======== Given records

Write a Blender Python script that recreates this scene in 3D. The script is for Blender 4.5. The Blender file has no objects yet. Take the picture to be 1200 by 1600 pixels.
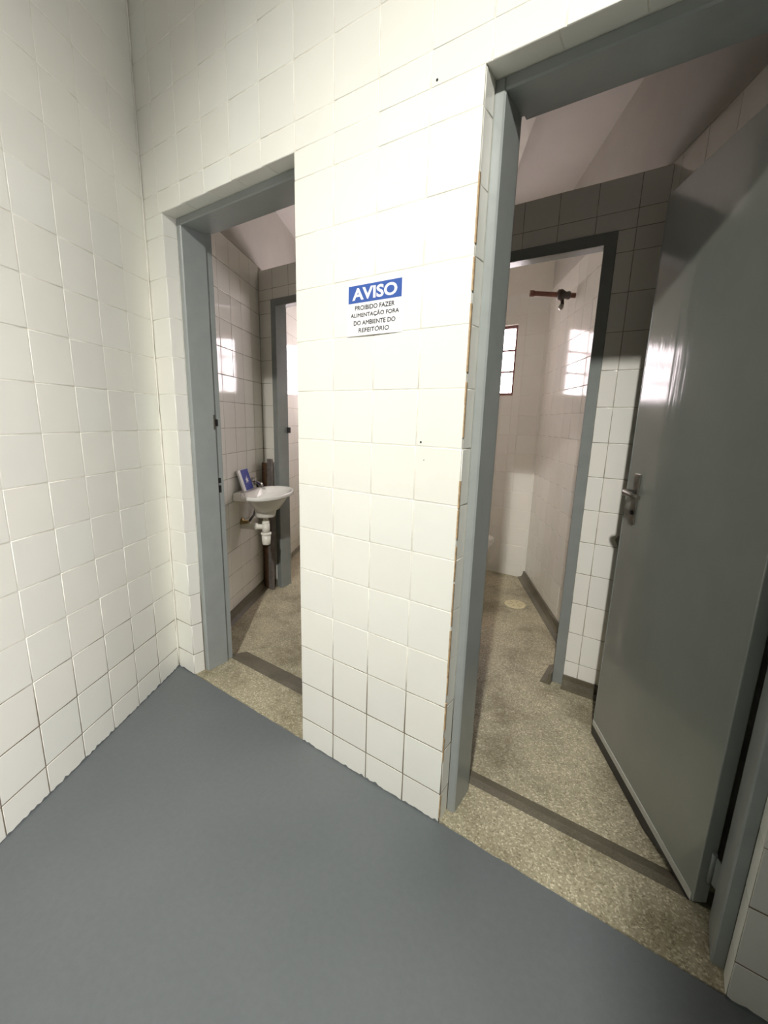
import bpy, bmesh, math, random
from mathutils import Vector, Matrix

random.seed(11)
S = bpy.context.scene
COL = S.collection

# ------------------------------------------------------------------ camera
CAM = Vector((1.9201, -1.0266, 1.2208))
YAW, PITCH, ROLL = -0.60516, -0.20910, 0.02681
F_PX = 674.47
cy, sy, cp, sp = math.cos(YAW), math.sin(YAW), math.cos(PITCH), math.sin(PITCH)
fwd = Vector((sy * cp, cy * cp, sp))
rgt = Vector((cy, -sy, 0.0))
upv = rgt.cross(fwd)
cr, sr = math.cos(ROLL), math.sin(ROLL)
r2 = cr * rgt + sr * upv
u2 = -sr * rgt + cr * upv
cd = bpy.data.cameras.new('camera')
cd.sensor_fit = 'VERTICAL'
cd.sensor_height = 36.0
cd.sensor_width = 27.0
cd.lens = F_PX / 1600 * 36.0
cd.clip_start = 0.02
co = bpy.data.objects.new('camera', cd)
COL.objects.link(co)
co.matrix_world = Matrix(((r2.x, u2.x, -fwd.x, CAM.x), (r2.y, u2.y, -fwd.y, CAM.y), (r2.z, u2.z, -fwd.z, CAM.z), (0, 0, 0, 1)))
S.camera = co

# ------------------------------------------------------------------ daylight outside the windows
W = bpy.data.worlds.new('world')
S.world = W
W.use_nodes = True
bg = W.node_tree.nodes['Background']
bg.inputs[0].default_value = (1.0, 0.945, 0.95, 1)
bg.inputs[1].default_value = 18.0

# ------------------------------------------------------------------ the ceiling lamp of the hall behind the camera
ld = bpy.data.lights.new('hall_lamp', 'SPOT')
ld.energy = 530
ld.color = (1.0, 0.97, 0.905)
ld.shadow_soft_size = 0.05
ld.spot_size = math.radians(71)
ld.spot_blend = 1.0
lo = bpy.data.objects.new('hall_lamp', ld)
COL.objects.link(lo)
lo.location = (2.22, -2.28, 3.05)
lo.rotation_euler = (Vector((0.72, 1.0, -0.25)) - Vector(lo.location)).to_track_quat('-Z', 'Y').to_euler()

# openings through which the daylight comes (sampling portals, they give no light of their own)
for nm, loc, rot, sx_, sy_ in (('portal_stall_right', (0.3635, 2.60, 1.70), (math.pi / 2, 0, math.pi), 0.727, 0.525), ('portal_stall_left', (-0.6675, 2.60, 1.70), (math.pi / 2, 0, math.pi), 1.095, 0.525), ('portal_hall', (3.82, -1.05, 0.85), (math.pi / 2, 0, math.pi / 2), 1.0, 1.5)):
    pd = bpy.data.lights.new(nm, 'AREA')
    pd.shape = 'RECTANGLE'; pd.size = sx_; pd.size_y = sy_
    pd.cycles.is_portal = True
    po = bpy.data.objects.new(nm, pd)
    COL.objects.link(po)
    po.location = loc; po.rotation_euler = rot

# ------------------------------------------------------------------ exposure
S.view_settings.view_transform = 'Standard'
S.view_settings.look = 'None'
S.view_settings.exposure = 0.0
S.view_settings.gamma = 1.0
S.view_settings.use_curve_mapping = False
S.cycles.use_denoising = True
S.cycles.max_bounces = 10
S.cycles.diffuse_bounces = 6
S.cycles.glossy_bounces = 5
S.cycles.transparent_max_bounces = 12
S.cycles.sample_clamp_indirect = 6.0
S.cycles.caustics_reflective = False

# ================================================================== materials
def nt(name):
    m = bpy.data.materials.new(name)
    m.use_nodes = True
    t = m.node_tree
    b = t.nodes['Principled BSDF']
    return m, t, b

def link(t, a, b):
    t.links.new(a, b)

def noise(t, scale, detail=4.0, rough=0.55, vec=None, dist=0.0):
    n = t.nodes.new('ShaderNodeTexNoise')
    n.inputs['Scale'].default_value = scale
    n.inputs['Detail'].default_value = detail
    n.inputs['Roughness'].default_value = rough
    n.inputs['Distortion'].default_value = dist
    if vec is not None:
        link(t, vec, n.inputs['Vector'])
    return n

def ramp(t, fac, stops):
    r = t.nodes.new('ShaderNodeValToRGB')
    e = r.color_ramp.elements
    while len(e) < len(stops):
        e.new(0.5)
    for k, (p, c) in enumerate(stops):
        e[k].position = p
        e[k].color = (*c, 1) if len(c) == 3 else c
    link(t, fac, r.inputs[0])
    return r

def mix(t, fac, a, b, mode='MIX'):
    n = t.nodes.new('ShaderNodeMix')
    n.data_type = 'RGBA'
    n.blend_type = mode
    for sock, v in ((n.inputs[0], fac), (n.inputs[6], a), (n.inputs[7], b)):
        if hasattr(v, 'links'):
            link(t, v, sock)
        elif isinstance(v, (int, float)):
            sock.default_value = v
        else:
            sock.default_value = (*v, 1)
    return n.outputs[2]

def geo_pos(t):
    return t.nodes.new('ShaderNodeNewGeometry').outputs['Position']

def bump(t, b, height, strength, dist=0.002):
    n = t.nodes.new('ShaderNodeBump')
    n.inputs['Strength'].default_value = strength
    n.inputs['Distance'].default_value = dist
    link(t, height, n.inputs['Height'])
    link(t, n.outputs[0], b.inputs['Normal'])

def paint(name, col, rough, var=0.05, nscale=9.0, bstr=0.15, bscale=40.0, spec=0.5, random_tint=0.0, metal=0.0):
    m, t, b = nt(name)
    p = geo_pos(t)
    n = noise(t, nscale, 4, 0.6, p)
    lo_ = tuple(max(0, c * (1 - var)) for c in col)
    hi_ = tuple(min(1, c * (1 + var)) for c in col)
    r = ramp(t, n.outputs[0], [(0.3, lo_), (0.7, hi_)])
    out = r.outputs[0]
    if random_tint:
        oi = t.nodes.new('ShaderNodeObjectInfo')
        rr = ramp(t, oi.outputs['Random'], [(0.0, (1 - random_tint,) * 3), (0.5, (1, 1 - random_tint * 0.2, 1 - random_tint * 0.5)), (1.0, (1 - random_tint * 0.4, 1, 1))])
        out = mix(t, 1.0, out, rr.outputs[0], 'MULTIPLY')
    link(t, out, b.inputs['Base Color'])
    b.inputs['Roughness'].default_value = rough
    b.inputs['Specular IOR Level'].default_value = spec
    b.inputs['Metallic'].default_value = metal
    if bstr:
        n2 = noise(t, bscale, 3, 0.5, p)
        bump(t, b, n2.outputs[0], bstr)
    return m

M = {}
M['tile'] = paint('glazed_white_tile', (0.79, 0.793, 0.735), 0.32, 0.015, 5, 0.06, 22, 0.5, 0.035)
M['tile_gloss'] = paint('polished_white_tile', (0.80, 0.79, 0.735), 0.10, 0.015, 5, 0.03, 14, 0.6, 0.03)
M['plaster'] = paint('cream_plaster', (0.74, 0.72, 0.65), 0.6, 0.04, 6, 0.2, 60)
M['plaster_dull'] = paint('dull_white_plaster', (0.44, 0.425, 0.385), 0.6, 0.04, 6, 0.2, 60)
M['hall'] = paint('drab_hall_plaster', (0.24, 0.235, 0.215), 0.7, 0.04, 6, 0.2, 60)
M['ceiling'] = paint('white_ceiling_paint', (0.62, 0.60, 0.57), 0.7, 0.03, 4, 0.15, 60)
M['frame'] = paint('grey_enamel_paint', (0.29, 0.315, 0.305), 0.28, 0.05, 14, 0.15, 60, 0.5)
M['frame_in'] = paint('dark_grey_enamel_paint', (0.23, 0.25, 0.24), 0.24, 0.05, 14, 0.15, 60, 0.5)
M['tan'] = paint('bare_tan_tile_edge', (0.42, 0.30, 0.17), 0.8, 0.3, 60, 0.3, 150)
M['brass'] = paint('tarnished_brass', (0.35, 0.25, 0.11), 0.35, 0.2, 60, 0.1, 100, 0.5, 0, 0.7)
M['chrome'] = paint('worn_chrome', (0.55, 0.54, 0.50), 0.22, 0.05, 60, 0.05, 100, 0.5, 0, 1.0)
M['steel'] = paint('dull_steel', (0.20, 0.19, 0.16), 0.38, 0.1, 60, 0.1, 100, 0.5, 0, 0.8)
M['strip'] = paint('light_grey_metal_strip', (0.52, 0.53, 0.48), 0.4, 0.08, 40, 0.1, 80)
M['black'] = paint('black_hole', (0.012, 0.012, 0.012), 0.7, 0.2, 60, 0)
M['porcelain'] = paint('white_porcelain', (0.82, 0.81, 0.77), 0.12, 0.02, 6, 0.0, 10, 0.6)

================
======== Given records

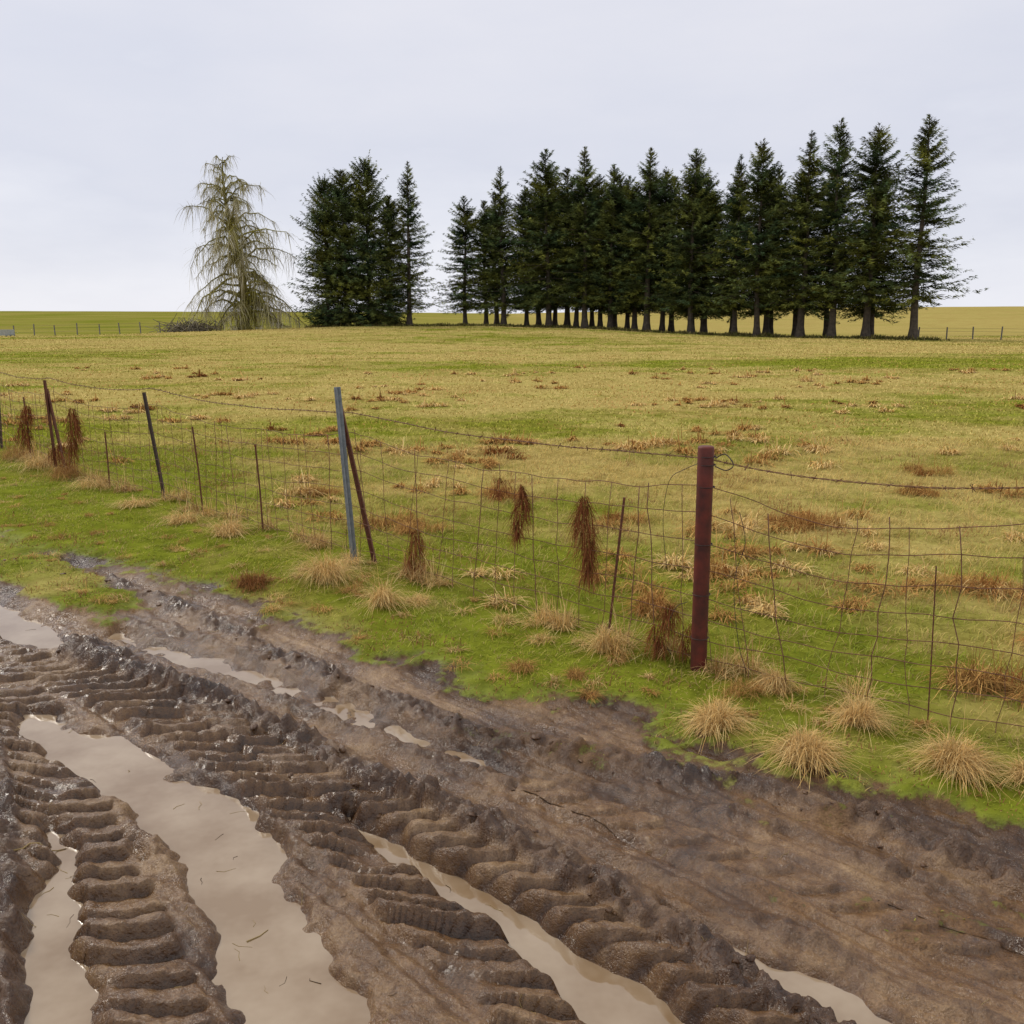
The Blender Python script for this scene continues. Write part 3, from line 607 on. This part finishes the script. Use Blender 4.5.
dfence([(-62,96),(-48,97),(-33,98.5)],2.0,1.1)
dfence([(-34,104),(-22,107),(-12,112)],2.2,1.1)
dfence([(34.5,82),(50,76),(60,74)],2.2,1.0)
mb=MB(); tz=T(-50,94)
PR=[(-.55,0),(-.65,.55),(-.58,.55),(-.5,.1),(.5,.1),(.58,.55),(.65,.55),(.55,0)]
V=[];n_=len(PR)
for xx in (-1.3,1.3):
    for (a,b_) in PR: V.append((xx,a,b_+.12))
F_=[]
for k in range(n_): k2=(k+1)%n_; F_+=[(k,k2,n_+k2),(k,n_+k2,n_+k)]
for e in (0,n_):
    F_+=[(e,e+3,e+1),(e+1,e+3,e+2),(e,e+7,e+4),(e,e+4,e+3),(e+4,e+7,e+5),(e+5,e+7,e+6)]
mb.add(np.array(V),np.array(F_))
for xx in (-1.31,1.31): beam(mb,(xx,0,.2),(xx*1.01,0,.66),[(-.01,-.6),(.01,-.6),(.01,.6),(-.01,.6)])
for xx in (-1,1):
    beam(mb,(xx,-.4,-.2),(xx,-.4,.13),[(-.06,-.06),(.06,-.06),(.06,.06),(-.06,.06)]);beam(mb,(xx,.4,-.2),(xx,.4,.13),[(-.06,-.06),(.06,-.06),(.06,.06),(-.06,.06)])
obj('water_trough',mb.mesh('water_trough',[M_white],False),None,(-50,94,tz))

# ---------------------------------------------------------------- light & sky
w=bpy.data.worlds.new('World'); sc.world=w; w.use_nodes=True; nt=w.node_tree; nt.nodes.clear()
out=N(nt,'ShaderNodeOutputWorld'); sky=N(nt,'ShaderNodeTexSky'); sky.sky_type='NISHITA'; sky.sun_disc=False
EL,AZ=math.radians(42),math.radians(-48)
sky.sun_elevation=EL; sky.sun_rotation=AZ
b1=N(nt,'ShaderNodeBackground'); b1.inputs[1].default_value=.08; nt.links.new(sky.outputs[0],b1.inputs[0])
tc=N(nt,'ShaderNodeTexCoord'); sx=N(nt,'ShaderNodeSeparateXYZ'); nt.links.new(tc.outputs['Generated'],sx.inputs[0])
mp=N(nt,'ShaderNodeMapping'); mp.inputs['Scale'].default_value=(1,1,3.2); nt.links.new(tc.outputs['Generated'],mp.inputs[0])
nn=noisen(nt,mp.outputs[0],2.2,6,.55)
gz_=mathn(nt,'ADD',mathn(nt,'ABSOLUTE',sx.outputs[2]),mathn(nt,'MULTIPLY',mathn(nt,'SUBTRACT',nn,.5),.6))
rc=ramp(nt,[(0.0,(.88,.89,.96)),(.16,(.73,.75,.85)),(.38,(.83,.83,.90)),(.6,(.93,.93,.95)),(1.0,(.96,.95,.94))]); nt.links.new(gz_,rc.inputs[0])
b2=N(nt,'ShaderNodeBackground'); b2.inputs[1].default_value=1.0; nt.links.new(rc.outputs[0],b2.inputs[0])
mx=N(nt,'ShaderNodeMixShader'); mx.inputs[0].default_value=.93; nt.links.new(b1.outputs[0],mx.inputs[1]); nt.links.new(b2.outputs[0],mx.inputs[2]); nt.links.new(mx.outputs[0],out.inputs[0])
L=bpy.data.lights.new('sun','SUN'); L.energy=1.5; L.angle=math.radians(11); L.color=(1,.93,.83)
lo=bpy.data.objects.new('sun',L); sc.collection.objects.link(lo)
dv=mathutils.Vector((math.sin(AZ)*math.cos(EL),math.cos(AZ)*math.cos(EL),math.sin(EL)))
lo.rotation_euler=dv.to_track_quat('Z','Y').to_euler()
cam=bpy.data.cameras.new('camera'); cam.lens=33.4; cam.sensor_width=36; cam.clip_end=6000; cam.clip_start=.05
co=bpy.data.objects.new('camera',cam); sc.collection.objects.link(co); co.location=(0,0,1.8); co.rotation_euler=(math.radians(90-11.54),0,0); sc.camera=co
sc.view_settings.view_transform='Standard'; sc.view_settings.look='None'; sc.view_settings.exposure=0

================

• [Exercise details]
Extract exactly the lines running from the line containing "Write a Blender" to the line containing "COL = S.collection", with both end lines included and all pictures left out.

• [Exercise result]
Write a Blender Python script that recreates this scene in 3D. The script is for Blender 4.5. The Blender file has no objects yet. Take the picture to be 1200 by 1600 pixels.
import bpy, bmesh, math, random
from mathutils import Vector, Matrix

random.seed(11)
S = bpy.context.scene
COL = S.collection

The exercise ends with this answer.